The retirement calculation
Retirement planning for diaspora professionals is genuinely more complex than for UK-born peers. The question is not simply "how much do I need at 65?" but "where will I be at 65, and what does that life cost?" Retirement in Lagos, Karachi, Dhaka or Cairo is materially cheaper than in London — but requires a different asset base, potentially in a different currency, with different tax treatment.
A Wealth8 ISA grows tax-free within the UK. On withdrawal, proceeds from Wealth8's platform can be converted to Nigerian Naira, Pakistani Rupee, Egyptian Pound, or Bangladeshi Taka at a transparent 0.30% FX spread. Whether you retire here or there, the ISA accumulation phase is the same; the destination of proceeds is flexible.
For those with UK-based pension entitlements — NHS pension, employer-matched workplace pension — the calculation is more complex still. The interaction between a UK SIPP, state pension entitlements, and home-country assets is a matter for a qualified cross-border IFA. Wealth8 provides the halal investment vehicle; we do not provide the holistic retirement plan.
Multi-currency wealth: the practical reality
Many UK diaspora professionals hold significant assets in more than one currency: sterling savings and pension in the UK; naira, rupees, or pounds (Egyptian) in a home-country property or bank account. This multi-currency position creates a natural hedge in some respects — sterling weakness benefits home-country property values when measured in GBP — but it also creates complexity in financial planning.

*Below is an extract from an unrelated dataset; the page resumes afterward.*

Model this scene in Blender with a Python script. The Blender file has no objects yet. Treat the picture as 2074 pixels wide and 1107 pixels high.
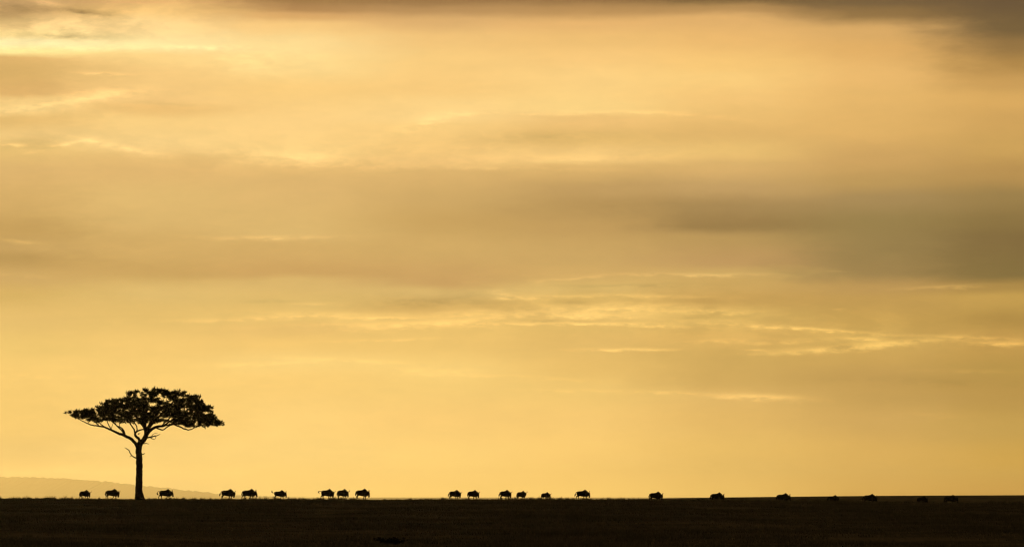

Wealth8 does not pretend to solve that complexity. What it offers is a clean, regulated, Sharia-screened sterling investment vehicle with the ability to convert proceeds to home currencies on withdrawal. That is one piece of a multi-currency financial picture, not the whole picture.
Practical approaches
Several approaches are commonly discussed among UK diaspora professionals who are thinking deliberately about this trade-off:
- Floor the remittance, invest the remainder. Decide the non-negotiable monthly remittance amount. Any income above that floor — after living costs — goes into the ISA. This provides predictability for family and preserves the compound growth opportunity.
- Use the ISA as a medium-term vehicle, not a retirement vehicle. For diaspora professionals who may return to their home country within 10–15 years, the ISA is useful as a medium-term accumulation vehicle. When they leave the UK, the ISA remains (no new contributions, but continued growth); on return they can resume contributions.
- Separate remittance from emergency fund from investment. Many diaspora professionals do not have a formal emergency fund in the UK — their family network serves that function back home. Building a modest UK sterling emergency fund before maximising ISA contributions is generally sensible financial hygiene.
This article is for informational purposes only and does not constitute personal financial or investment advice. Capital at risk. Tax treatment depends on individual circumstances. Cross-border tax and pension implications require specialist advice from an FCA-authorised adviser.